→ **Task to carry out**
Write out exactly the lines between the line containing "Continue the Blender Python script for this scene: part 3, from" and the line containing "cheek('short sloping stone wall left", including both of those lines, and nothing more.

→ **Supplied material**
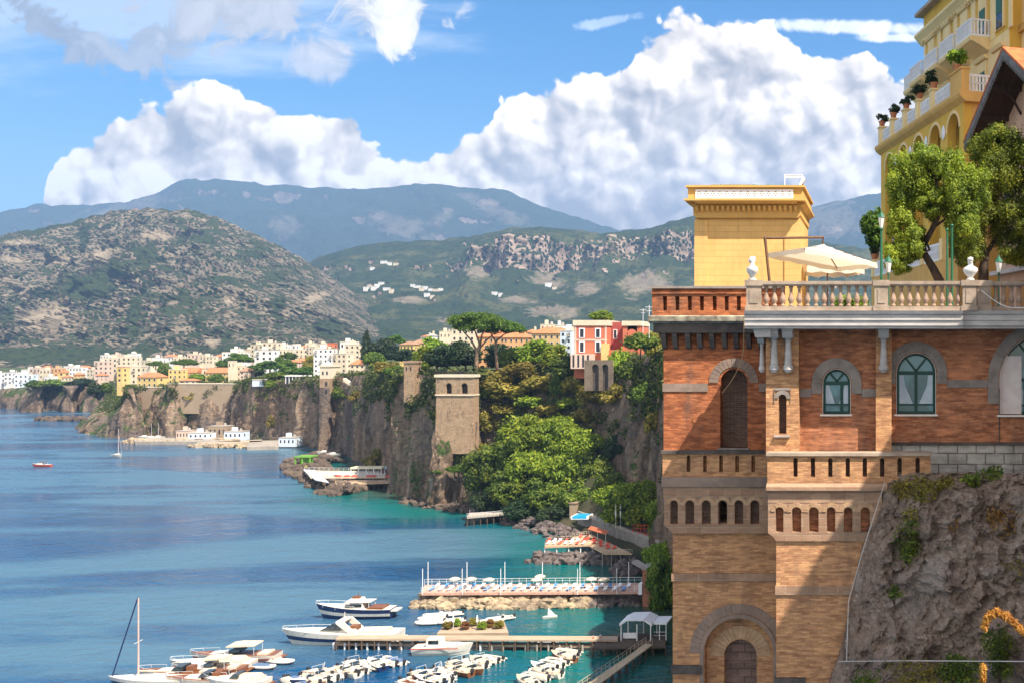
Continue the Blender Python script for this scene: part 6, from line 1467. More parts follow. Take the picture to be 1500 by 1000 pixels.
TT = [
 (137, 556, 584, 18, 595, 'broad', L_DARK, 'dark tree on the seaward tip of the headland'), (152, 560, 580, 22, 600, 'bush', L_BROAD, 'green bush on the headland tip beside the dark tree'), (120, 553, 570, 34, 800, 'bush', L_DARK, 'dark shrubbery crown on the far headland, right end'),
 (84, 555, 571, 40, 815, 'bush', L_BROAD, 'green thicket on the far headland, middle'), (50, 556, 570, 28, 830, 'bush', L_BROAD, 'green thicket on the far headland, left end'),
 (240, 531, 567, 20, 660, 'broad', L_BROAD, 'tall dark green tree right of the big yellow house'), (228, 529, 545, 20, 690, 'dome', L_PINE, 'small pine dome left of the yellow houses'),
 (270, 526, 546, 34, 700, 'dome', L_PINE, 'wide bright pine dome above the yellow houses'), (293, 546, 563, 32, 590, 'bush', L_LIME, 'yellow green tree in front of the long red roofed terrace'), (320, 547, 563, 24, 588, 'bush', L_BROAD, 'olive tree in front of the long yellow building'), (343, 549, 562, 18, 588, 'bush', L_BROAD, 'small dark tree below the cream building with grey top'),
 (352, 518, 548, 36, 690, 'dome', L_PINE, 'big round pine left of the tall white block'), (330, 527, 545, 26, 700, 'broad', L_BROAD, 'green tree behind the long yellow building'), (372, 536, 556, 34, 620, 'broad', L_DARK, 'dark tree below the tall white block, left one'), (395, 529, 556, 46, 610, 'dome', L_PINE, 'broad pine below the tall white block'), (416, 525, 552, 34, 630, 'dome', L_PINE, 'rounded pine right of the tall white block'),
 (436, 536, 555, 46, 580, 'broad', L_PINE, 'wide green tree above the glazed pavilion'), (409, 544, 558, 36, 570, 'bush', L_BROAD, 'low dense tree on the rim above the dark cliff'), (454, 522, 552, 18, 600, 'broad', L_DRY, 'tall olive brown tree left of the white hotel'), (420, 516, 530, 26, 690, 'bush', L_BROAD, 'green tree beside the cream flat roofed house'), (398, 555, 572, 20, 545, 'bush', L_LIME, 'light green shrub hanging over the dark cliff rim'),
 (537, 489, 540, 22, 520, 'cypress', L_DARK, 'dark pointed conifer left of the dark grove'), (560, 496, 535, 42, 500, 'broad', L_DARK, 'dark round tree right of the pointed conifer'), (579, 492, 520, 32, 520, 'dome', L_PINE, 'bright pine crown over the dark trees'), (548, 515, 550, 32, 470, 'broad', L_BROAD, 'green tree below the pointed conifer'), (600, 511, 534, 46, 450, 'broad', L_DARK, 'dark tree below the pale yellow villa'), (566, 528, 552, 34, 440, 'bush', L_DRY, 'pale dry bush on the cliff top left of the stone tower'), (582, 535, 556, 30, 400, 'bush', L_BROAD, 'green bush beside the small stone tower'),
 (640, 496, 540, 50, 400, 'broad', L_LIME, 'bright green tree left of the umbrella pine'), (622, 508, 547, 34, 370, 'broad', L_LIME, 'yellow green tree above the small stone tower'), (655, 505, 546, 54, 345, 'broad', L_DARK, 'dark evergreen behind the terrace railing, left one'), (682, 500, 546, 52, 350, 'broad', L_DARK, 'dark evergreen behind the terrace railing, middle one'), (738, 504, 548, 54, 350, 'broad', L_DARK, 'dark evergreen behind the terrace railing, right one'),
 (757, 508, 545, 52, 345, 'broad', L_BROAD, 'green tree right of the umbrella pine trunk'), (786, 499, 540, 54, 340, 'broad', L_LIME, 'bright green tree below the long ochre house'), (812, 506, 545, 46, 335, 'broad', L_LIME, 'light green tree left of the red villa'), (832, 520, 556, 50, 322, 'broad', L_BROAD, 'green tree below the narrow bluish house'), (768, 528, 560, 60, 326, 'bush', L_DRY, 'yellowish dry bush on the slope below the pines'), (730, 540, 580, 56, 318, 'bush', L_DRY, 'golden dry bush beside the bastion corner'), (750, 560, 592, 56, 314, 'bush', L_DRY, 'golden bush low on the slope right of the bastion'), (790, 548, 580, 50, 318, 'bush', L_DRY, 'olive dry bush in the middle of the slope'), (818, 545, 590, 40, 314, 'bush', L_BROAD, 'dark green bush on the slope under the red villa'), (850, 545, 585, 50, 306, 'bush', L_DRY, 'dry bush beside the arched retaining wall'), (905, 508, 560, 34, 298, 'bush', L_LIME, 'light green bush right of the arched retaining wall'), (872, 560, 600, 46, 302, 'bush', L_DRY, 'dry bush under the arched retaining wall'),
 (880, 455, 474, 36, 350, 'broad', L_LIME, 'bright tree crown showing over the red villa roof'), (938, 488, 520, 46, 280, 'bush', L_BROAD, 'dark green tree right of the red villa wing'), (962, 482, 530, 42, 250, 'bush', L_DRY, 'pale olive bush on the cliff edge beside the brick tower'), (958, 600, 640, 26, 240, 'bush', L_DRY, 'dry bush clinging to the cliff close to the brick tower'),
 (520, 570, 590, 18, 455, 'bush', L_DRY, 'pale shrub on the dark cliff below the small villa'), (497, 565, 590, 20, 470, 'bush', L_BROAD, 'green shrub at the foot of the cliff tower'), (552, 655, 690, 30, 400, 'bush', L_DRY, 'yellow bush at the foot of the cliff behind the bathing deck'), (718, 565, 592, 40, 322, 'bush', L_LIME, 'light green scrub low beside the bastion'), (742, 588, 612, 44, 318, 'bush', L_DRY, 'yellow scrub patch on the slope above the grove, left one'), (778, 578, 604, 48, 318, 'bush', L_LIME, 'light green scrub on the slope above the grove, left one'), (806, 590, 614, 40, 316, 'bush', L_DRY, 'yellow scrub patch on the slope above the grove, right one'), (836, 578, 604, 44, 312, 'bush', L_LIME, 'light green scrub on the slope above the grove, right one'), (862, 596, 622, 38, 306, 'bush', L_DRY, 'dry scrub on the shaded slope below the arched wall'), (900, 560, 596, 40, 295, 'bush', L_DRY, 'dry bush on the slope under the light green bush'), (925, 530, 566, 40, 282, 'bush', L_BROAD, 'dark green bush on the cliff shoulder below the villa wing'), (945, 560, 600, 34, 262, 'bush', L_BROAD, 'ivy clump on the cliff close to the brick tower, upper one'), (760, 600, 622, 36, 312, 'bush', L_BROAD, 'dark green scrub just above the tallest grove tree'), (716, 600, 640, 34, 316, 'bush', L_DRY, 'rust tinged scrub on the rocks left above the grove'),
 (676, 640, 690, 46, 314, 'bush', L_BROAD, 'green bush at the foot of the pale bastion'), (698, 645, 705, 40, 312, 'bush', L_DRY, 'dry bush at the right foot of the pale bastion'), (285, 572, 588, 26, 578, 'bush', L_DRY, 'dry bush hanging below the long tan retaining wall'),
 (398, 605, 630, 12, 545, 'bush', L_DRY, 'dry creeper patch low on the dark cliff'),
]
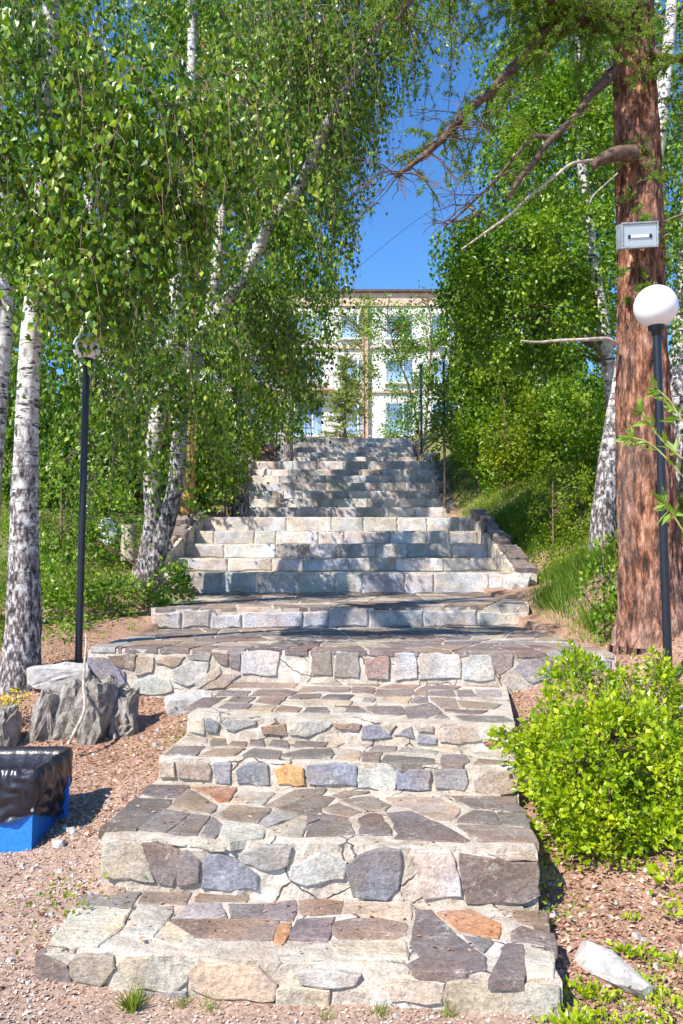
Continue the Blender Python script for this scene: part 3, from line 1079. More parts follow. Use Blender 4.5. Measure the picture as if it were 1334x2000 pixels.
cheek('low sloping stone wall right of the five-step flight', rowsA, AR, AR + .30, A0 - .25, 15.4, 3, .10)
cheek('rough dark sloping stone wall left of the five-step flight', rowsA, AL - .34, AL, A0 - .2, 15.3, 4, .14)
cheek('short sloping stone wall right of the middle flight', rowsB[1:], 2.5, 2.74, 19.7, 22.9, 5, .08)
cheek('short sloping stone wall left of the middle flight', rowsB[1:], -2.72, -2.46, 19.7, 22.9, 6, .10)

# ------------------------------------------------------------------ the ground sheet


def graded(a, b, fine, lo, hi, coarse):
    mid = np.arange(a, b + 1e-6, fine)
    left, right = [a], [b]
    s = fine
    while left[-1] > lo:
        s *= coarse
        left.append(left[-1] - s)
    s = fine
    while right[-1] < hi:
        s *= coarse
        right.append(right[-1] + s)
    return np.array(left[::-1][:-1] + list(mid) + right[1:])


gxs = graded(-4.2, 4.2, .09, -400, 400, 1.16)
gys = graded(1.4, 12, .09, -60, 600, 1.10)
X, Y = np.meshgrid(gxs, gys, indexing='ij')
Zg = ground_np(X, Y)
Vg = np.stack([X, Y, Zg], -1).reshape(-1, 3)
nxg, nyg = X.shape
i, j = np.meshgrid(np.arange(nxg - 1), np.arange(nyg - 1), indexing='ij')
Fg = np.stack([i * nyg + j, (i + 1) * nyg + j, (i + 1) * nyg + j + 1, i * nyg + j + 1], -1).reshape(-1, 4)
gme = np_mesh('ground', Vg, Fg, smooth=True)
ga = gme.attributes.new('grass', 'FLOAT', 'POINT')
gr = np.clip((np.abs(Vg[:, 0]) - 2.6) / 1.4, 0, 1) * np.clip((Vg[:, 1] - 7.5) / 2.0, 0, 1)
gr = np.clip(gr + np.clip((Vg[:, 1] - 13) / 3, 0, 1) * np.clip((np.abs(Vg[:, 0]) - 2.6) / .5, 0, 1), 0, 1) * .85
ga.data.foreach_set('value', gr.astype(np.float32))
ground = link('ground', gme, M['ground'])
tag(ground, 'reddish brown litter-covered hillside around the steps', None, None, 'structure')

# ------------------------------------------------------------------ foliage helpers


def unit(v):
    return v / (np.linalg.norm(v, axis=-1, keepdims=True) + 1e-9)


def leaf_quads(P, D, L, width=.72, fold=.10, normal_bias=None, shoulder=.40):
    """kite shaped leaves: P base, D long axis, L length"""
    n = len(P)
    D = unit(D)
    rnd = rng.normal(size=(n, 3))
    if normal_bias is not None:
        rnd = rnd * .7 + normal_bias
    N = unit(rnd - D * (rnd * D).sum(1, keepdims=True))
    S = np.cross(D, N)
    L = np.asarray(L)[:, None] if np.ndim(L) else np.full((n, 1), L)
    m = P + D * L * shoulder
    V = np.stack([P, m + S * L * width / 2 + N * L * fold, P + D * L, m - S * L * width / 2 + N * L * fold], 1).reshape(-1, 3)
    F = np.arange(4 * n).reshape(n, 4)
    return V, F


def ellipsoid(c, r, n, shell=0.0):
    p = unit(rng.normal(size=(n, 3))) * (shell + (1 - shell) * rng.random((n, 1))) ** (1 / 3.0)
    return np.asarray(c) + p * np.asarray(r)


GAP = [(690, 575), (702, 470), (692, 400), (738, 425), (742, 350), (765, 345), (850, 330), (905, 300), (945, 375), (905, 430), (838, 455), (846, 540), (842, 580), (860, 620), (855, 700), (822, 800), (815, 858), (600, 858), (612, 815), (640, 770), (652, 700), (672, 640)]
STAIR_GAP = [(425, 1005), (470, 960), (492, 900), (530, 860), (600, 852), (820, 852), (850, 900), (872, 975), (925, 985), (1020, 1150), (330, 1160), (395, 1010)]
GAP_TOP = [(748, 350), (752, 260), (800, 190), (870, 140), (940, 150), (945, 240), (940, 310), (905, 350)]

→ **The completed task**
Continue the Blender Python script for this scene: part 3, from line 1079. More parts follow. Use Blender 4.5. Measure the picture as if it were 1334x2000 pixels.
cheek('low sloping stone wall right of the five-step flight', rowsA, AR, AR + .30, A0 - .25, 15.4, 3, .10)
cheek('rough dark sloping stone wall left of the five-step flight', rowsA, AL - .34, AL, A0 - .2, 15.3, 4, .14)
cheek('short sloping stone wall right of the middle flight', rowsB[1:], 2.5, 2.74, 19.7, 22.9, 5, .08)
cheek('short sloping stone wall left of the middle flight', rowsB[1:], -2.72, -2.46, 19.7, 22.9, 6, .10)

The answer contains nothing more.